Return the number of lines that contain the word "Measure", and return nothing else.

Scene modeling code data

· · · · · · ·

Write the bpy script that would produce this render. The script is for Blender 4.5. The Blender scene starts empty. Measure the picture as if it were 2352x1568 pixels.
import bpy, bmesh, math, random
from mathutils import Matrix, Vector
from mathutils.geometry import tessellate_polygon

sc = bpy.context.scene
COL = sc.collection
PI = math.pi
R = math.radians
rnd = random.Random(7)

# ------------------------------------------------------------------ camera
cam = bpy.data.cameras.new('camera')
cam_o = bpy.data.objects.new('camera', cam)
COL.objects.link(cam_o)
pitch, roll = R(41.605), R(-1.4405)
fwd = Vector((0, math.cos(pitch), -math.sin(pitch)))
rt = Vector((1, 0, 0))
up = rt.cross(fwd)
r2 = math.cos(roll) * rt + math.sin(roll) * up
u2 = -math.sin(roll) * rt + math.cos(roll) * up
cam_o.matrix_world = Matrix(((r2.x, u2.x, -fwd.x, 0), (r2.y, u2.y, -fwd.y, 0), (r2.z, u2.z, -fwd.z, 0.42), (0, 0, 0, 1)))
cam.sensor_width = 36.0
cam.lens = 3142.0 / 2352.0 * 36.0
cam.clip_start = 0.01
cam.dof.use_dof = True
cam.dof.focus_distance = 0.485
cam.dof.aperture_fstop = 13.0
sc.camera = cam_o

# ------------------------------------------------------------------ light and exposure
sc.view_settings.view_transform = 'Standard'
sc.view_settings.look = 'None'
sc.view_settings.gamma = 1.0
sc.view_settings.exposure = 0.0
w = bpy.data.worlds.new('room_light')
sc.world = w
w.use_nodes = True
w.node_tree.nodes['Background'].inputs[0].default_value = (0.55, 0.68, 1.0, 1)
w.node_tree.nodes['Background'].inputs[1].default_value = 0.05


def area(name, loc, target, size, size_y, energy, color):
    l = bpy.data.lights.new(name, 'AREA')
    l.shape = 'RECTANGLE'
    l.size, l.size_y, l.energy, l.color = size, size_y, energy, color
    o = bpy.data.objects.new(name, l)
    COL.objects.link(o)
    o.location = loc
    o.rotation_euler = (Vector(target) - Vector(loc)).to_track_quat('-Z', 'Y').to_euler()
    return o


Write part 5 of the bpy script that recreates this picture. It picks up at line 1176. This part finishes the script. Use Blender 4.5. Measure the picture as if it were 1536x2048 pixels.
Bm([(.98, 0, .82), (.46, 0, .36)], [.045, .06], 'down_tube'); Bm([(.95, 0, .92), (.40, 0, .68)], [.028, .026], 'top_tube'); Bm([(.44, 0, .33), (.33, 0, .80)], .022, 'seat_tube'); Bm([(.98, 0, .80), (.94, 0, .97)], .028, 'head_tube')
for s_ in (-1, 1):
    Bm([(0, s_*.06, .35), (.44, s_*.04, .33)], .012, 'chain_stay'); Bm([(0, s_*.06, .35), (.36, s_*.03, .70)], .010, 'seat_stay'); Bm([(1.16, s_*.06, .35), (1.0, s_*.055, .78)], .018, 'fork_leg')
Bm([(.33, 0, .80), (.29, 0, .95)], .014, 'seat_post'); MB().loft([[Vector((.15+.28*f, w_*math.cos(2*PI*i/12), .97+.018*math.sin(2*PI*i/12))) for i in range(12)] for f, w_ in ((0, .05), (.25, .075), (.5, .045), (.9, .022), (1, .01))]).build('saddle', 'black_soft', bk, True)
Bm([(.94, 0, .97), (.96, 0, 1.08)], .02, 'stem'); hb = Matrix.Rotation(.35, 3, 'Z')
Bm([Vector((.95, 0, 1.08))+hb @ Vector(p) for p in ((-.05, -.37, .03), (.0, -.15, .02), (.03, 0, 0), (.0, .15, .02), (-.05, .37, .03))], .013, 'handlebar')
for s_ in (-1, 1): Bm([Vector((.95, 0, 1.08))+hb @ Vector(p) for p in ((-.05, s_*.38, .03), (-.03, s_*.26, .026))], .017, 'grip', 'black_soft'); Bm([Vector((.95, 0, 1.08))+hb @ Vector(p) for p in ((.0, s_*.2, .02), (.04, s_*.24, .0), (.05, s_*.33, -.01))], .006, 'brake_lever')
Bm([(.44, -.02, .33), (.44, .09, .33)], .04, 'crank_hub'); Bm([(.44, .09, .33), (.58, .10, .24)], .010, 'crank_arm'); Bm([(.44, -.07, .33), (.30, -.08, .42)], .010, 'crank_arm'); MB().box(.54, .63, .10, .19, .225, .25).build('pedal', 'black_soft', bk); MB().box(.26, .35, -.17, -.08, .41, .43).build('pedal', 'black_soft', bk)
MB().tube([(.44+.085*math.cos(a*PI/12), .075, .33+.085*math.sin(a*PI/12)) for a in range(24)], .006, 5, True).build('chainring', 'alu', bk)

· · · · · · ·

▶ [Written solution] 2